Remembering is not enough

June 8, 2010

For Holocaust survivor and Palestine solidarity activist Hedy Epstein, Remembering Is Not Enough is both the title of her autobiography and her life's credo.

Hedy, now 85, last saw her parents and extended family on May 18, 1939, at the age of 14, when she was sent from her native Germany on a kindertransport to Britain. Her entire family was denied emigration and was killed in the Auschwitz concentration camps.

Epstein has been working from Cyprus with the Free Gaza Movement, and many of her colleagues were among the activists on the Gaza Freedom Flotilla that was attempting to bring humanitarian aid to the 1.5 million people under siege in Gaza when it was assaulted in international waters by the Israeli military. Sherry Wolf spoke to Hedy from Cyprus on June 3.

HOW DID losing your family in the Holocaust inform your solidarity activism with the Palestinians?

MY PARENTS were anti-Zionists. I didn't understand what that was when I was a child, but as I grew up, I came to see for myself.

In May 1948, the same time Israel was being established as a state, I arrived in the U.S. I had some really mixed feelings about Israel at that time because it meant there was a place for survivors to go, but I remembered my parents' anti-Zionism, and I was worried what it would all mean down the road. I was new in the U.S., and there were new things to learn and experience.

Palestine and Israel remained in the back of my mind until 1982 when I learned of the massacres in Sabra and Shatila [Lebanese Phalangists, with the assistance of Israel's military, massacred 3,500 Palestinians in these two refugee camps in the south of Lebanon].

I asked myself: What was that about?
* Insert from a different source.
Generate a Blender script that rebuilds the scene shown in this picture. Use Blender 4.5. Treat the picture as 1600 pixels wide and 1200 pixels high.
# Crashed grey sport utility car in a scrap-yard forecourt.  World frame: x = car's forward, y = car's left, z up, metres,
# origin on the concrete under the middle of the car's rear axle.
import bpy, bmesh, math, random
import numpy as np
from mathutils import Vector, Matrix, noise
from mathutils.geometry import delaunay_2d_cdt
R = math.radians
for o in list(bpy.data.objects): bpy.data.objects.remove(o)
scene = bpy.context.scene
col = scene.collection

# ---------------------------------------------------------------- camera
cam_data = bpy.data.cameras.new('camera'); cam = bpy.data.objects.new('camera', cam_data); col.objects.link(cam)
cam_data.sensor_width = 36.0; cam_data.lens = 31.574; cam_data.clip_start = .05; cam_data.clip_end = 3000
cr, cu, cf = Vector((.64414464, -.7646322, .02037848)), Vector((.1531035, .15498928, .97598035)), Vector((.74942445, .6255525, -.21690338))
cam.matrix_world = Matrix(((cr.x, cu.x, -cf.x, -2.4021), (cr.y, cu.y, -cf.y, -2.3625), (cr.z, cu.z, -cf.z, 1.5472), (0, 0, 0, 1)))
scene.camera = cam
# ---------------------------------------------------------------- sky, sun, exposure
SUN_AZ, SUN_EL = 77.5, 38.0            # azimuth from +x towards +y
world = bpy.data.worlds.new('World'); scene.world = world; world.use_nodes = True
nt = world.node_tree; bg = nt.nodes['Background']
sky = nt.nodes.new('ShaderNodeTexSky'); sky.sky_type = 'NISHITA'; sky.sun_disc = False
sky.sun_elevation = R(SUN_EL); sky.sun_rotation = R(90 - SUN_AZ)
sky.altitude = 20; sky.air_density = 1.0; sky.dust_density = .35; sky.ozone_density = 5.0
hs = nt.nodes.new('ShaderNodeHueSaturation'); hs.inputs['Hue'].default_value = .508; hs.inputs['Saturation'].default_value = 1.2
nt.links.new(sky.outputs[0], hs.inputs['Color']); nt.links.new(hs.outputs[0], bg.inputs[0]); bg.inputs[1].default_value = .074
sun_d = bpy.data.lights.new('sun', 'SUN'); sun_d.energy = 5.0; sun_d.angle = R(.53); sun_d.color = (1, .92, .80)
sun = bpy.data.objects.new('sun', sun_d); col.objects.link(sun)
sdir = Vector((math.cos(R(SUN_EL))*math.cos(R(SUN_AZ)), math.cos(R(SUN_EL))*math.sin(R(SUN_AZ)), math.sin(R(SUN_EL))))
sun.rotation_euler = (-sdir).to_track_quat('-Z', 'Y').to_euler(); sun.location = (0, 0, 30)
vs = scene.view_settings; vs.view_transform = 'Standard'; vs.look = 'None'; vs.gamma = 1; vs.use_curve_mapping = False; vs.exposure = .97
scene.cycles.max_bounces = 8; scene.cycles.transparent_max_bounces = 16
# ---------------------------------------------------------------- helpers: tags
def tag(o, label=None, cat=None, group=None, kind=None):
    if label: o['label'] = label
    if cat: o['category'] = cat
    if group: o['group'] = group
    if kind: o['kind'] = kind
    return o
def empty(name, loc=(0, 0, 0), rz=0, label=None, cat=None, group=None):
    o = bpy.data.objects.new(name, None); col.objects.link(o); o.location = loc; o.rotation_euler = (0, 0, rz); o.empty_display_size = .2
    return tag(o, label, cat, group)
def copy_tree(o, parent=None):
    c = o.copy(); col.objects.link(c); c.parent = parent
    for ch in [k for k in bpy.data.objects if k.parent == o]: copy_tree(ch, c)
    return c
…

What happened between 1948 and 1982? And as I learned more, I became increasingly more upset with Israel's military and their policies. As I understood more, I began to speak out against these policies.

Hedy Epstein in 2009
Hedy Epstein in 2009

WHY ARE you working to bring aid to Gaza?

IN 2003, I was in the Israeli Occupied West Bank for the first time. I've been back five times to the West Bank. And each time, the Palestinians ask me to tell the American people what I've seen and experienced. I made that commitment to them, and so I travel and speak out about it.

I have never been able to go to Gaza; each time I'm stopped. I suffer from Gaza fever, I really need to go. I want to tell the people there that I am standing with them in their sorrows and difficulties--that there will be a day when their children and grandchildren will be free.

WHAT IS your opinion of the Israeli state?

THE ACTIONS of the Israeli government and Israeli military, as they pertain to the Palestinians, are illegal and in violation of international laws. And, of course, the attack on the flotilla ships was illegal, in violation of maritime laws and international laws. Words almost fail me.

Have they no shame? What are they teaching their young people? What happens to them when they leave that military and return to their private lives, when they know that they will be rewarded for doing every evil deed? They are creating an immoral society.

ISRAEL JUSTIFIES its actions in terms of its own survival, how do you respond to these claims?

THE FREEDOM Flotilla was no threat to them. It only became a threat because they made it so. Everything they say is untrue. The soldiers came down on ropes from helicopters, shooting everyone around. The average age of people on the boat was maybe 60 years old. How could they be fighters?

There was an 18-month-old baby on the ship. Does anyone believe that people would bring a baby along if they expected violence? They didn't expect violence.

The cargo was inspected, and the people were inspected before they left shore. They had no weapons whatsoever. If someone holds a gun to your head, you have to protect yourself. It is a human right to defend yourself.

WHAT DO you think Americans who are horrified by Israel's actions ought to do?

THEY OUGHT to put pressure on their legislators. They ought to protest. Obama knows better. I don't know why he's taking such a namby-pamby attitude toward it. What is he afraid of? Is somebody blackmailing him? It's outrageous that he continues to allow Israel to act this way.

Americans must stop being silent. By doing nothing, you are complicit in all these evils. You must speak out, you must act.

As for Israel, I think the first thing the Israelis need to do is say we're sorry--to apologize. Once they can do that, they must sit down and talk, but first, they must admit their wrongdoing.